Obwohl die Auswanderungspolitik primär von finanziellen und ökonomischen Interessen geleitet war, gesteht ihr Pohlmann auch „humanitäre“ Motive zu (274, 307). So arbeitete die braunschweigische Regierung eng mit den Behörden in den Auswanderungshäfen Bremen und Hamburg zusammen, machte deren Schutzbestimmungen für Auswanderer im Herzogtum publik und beaufsichtigte die ansässigen Agenten. Außerdem kooperierte Braunschweig mit den Deutschen Gesellschaften und anderen Hilfsvereinigungen für Auswanderer in den USA, hielt sich durch die Berichte der seit 1842 eingerichteten braunschweigischen Konsulate über die Lage der Auswanderer auf dem Laufenden und sorgte für die Verbreitung dieser Informationen. Pohlmann kommt zu dem Schluss, dass die Maßnahmen der Regierung „im Verlauf des 19. Jahrhunderts zunehmend zur Rechtssicherheit für die Fortziehenden beitrug[en], womit ein beachtlicher Grad an Kalkulierbarkeit des Reiserisikos erreicht wurde.“ (325)

Ausführlich dargestellt werden ferner die Auswanderungs- und Kolonialdiskussion in der Publizistik, die Resonanz der Kolonisationsprojekte des Mainzer „Adelsvereins“ in Texas und der Braunschweiger Unternehmer Friedrich Carl Ludwig Koch in Michigan und Hermann Blumenau in Südbrasilien sowie weitere staatliche und private Werbeaktivitäten im Herzogtum.
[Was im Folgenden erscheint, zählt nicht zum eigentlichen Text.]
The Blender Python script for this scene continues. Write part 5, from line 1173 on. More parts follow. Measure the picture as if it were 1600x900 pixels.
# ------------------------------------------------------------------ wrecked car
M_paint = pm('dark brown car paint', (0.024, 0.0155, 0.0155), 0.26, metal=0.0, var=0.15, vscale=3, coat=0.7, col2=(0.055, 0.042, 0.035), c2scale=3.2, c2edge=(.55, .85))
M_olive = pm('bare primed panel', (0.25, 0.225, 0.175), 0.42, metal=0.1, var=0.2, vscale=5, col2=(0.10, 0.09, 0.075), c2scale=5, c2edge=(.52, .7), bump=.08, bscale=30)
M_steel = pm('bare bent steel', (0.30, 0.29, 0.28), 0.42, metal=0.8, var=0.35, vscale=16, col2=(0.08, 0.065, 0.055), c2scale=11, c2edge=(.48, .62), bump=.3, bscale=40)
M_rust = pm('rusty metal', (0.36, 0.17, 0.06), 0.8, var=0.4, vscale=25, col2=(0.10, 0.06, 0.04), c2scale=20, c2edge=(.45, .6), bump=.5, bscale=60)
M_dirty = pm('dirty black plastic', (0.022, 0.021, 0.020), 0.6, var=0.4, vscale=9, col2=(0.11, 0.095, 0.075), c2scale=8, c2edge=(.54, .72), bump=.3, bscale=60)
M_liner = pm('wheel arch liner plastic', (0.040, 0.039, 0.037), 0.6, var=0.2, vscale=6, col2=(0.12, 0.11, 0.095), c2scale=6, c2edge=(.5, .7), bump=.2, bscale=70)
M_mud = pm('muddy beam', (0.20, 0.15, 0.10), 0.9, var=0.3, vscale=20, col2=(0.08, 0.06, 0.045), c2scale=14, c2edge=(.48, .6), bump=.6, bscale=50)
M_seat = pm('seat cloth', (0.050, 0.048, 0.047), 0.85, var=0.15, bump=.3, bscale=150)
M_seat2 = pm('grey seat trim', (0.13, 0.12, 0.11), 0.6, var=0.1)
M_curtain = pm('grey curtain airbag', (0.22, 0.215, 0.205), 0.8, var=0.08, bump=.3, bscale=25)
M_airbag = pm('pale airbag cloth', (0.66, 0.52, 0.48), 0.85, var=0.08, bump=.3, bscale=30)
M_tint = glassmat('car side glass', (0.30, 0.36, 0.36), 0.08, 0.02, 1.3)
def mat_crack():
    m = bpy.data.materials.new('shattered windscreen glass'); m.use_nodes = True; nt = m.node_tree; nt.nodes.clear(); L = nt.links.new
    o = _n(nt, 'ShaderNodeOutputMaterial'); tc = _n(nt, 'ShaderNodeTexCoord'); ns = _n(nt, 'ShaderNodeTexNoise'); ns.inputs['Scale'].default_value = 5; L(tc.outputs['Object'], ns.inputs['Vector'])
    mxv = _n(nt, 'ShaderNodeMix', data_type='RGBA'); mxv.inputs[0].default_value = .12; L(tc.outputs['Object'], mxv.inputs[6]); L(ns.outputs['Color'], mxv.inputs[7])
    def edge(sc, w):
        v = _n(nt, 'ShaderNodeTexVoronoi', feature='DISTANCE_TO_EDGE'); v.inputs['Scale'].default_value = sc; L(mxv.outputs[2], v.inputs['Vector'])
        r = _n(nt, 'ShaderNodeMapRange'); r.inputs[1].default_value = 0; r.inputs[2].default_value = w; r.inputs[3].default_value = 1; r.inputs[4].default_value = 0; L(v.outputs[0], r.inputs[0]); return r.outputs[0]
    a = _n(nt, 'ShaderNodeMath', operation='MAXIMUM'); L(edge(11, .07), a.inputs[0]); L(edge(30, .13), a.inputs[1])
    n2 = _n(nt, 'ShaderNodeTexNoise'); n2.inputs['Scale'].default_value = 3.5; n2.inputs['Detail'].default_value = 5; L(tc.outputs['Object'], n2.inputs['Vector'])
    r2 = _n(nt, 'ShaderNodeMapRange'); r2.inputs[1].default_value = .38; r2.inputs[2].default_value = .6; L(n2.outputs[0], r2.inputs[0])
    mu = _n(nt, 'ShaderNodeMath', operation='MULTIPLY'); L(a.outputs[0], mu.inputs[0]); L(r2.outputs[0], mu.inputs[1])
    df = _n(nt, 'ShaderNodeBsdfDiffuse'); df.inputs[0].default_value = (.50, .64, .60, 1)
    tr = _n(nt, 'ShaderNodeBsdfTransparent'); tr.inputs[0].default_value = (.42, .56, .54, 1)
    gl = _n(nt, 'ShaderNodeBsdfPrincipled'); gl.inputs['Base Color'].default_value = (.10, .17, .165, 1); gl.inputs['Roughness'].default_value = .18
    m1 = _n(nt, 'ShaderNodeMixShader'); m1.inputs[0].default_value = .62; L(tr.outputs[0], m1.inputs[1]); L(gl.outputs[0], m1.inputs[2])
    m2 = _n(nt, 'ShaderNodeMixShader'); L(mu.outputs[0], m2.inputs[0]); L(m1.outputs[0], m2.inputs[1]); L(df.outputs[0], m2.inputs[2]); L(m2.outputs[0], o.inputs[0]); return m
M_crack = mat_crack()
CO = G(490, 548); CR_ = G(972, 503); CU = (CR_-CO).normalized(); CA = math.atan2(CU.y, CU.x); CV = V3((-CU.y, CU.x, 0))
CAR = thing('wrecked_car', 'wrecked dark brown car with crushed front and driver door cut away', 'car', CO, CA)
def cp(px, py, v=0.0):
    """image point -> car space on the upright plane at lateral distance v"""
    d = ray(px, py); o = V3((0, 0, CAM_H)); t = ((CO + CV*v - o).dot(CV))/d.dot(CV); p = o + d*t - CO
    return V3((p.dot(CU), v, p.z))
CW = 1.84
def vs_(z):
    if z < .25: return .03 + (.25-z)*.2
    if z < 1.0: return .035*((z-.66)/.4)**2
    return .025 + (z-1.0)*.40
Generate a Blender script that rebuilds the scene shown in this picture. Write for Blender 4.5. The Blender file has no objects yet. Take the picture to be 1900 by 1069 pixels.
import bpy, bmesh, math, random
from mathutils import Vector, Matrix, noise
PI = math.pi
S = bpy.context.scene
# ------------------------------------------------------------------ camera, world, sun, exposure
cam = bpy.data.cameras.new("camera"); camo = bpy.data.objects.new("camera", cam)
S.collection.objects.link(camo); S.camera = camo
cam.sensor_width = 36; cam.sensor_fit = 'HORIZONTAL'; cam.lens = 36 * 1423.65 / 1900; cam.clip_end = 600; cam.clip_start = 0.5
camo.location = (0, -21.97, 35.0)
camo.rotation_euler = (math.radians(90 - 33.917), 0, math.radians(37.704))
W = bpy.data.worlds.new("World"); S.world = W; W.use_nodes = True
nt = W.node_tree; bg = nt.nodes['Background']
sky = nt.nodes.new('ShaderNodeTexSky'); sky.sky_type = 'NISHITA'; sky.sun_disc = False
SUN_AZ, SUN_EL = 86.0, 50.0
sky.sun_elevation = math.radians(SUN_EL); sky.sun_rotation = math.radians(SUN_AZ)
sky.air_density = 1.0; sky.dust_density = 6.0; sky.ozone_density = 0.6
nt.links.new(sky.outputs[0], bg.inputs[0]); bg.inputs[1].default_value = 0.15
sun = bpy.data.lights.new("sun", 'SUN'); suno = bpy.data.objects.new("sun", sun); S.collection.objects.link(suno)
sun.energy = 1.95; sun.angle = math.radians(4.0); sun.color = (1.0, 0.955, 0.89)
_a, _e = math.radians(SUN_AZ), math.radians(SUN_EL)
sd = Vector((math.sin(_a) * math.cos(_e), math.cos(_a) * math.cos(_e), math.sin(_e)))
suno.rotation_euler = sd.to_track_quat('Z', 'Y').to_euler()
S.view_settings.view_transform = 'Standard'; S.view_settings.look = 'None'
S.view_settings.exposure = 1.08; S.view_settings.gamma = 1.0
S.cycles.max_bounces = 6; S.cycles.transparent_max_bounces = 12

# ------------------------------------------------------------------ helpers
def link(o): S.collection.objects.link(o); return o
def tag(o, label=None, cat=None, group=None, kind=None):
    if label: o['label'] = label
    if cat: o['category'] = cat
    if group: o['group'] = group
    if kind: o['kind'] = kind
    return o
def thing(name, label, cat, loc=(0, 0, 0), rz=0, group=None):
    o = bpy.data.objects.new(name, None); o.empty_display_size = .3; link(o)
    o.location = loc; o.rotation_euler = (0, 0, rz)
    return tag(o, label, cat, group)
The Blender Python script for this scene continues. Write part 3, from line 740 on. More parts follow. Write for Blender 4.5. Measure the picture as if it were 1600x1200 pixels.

Wie andere Studien kommt auch Pohlmanns Arbeit zu dem Ergebnis, dass briefliche Informationen und die Unterstützung von Angehörigen, Freunden und ehemaligen Nachbarn wesentlich größeren Einfluss auf die Auswanderungsentscheidung hatten als staatliche Werbungen oder die Propaganda privater Unternehmer für ihre überseeischen Kolonisationsprojekte.

Insgesamt handelt es sich um eine informative und materialreiche Arbeit, die mit ihrer etatistischen, institutionengeschichtlichen Perspektive allerdings weitgehend den Fragestellungen verpflichtet bleibt, die Günther Moltmann, Wolfgang von Hippel u.a. in den 1970er und 1980er Jahren formuliert haben. Die Erkenntnisse früherer Arbeiten zum Einfluss von Werbung und brieflicher Information, zur Organisation des Passagiertransports und zu den Leitlinien staatlicher Auswanderungspolitik werden im wesentlichen bestätigt und am Braunschweiger Material vertieft. Fragen der jüngeren Migrationsforschung, inwieweit sich Auswanderung als „Investitionsstrategie“ charakterisieren lässt und welche Auswirkungen sie auf die ländliche Gesellschaft hatte, bleiben weitgehend ausgespart. Von den im Entstehen begriffenen Dissertationen Stephan Hucks zu den braunschweigischen Truppen im amerikanischen Unabhängigkeitskrieg, Sabine Heerwarts zur Auswanderung aus Wolfshagen und Gabriele Strathmanns zur Sozialgeschichte der Migration aus Ganderheim und Holzminden sind also noch wichtige Ergänzungen zu erwarten.

Eine Schwäche von Pohlmanns Arbeit liegt zudem darin, dass der Begriff der „Öffentlichkeit“ nicht problematisiert wird. Dimensionen und Wandel einer „bürgerlichen Öffentlichkeit“ im Herzogtum Braunschweig zwischen dem frühen 18. und späten 19. Jahrhundert bleiben ebenso diffus wie die Formen dörflicher Öffentlichkeit und deren obrigkeitliche Durchdringung. Zahlreiche anschauliche Quellenzitate bereichern einen Text, der an manchen Stellen etwas holprig wirkt (z.B. S. 72: „begrenzte Anschauungen von Amerika“; S. 75: „das gleichzeitige Hochfahren der Repressionsmaßnahmen“; S. 96: „Fortziehungswillige“; S. 98: „den fürsorgelasttragenden Gemeinden“) und sich manchmal den bürokratisch-distanzierenden Duktus der obrigkeitlichen Behörden zu eigen macht (S. 87: „Einsickern von Besitzlosen“; S. 118: „liederliche Frauenzimmer“). Alles in allem handelt es sich um eine solide, konventionelle Territorialgeschichte, die einen fundierten Überblick über die braunschweigische Auswanderung bietet, aber konzeptionell kein Neuland betritt.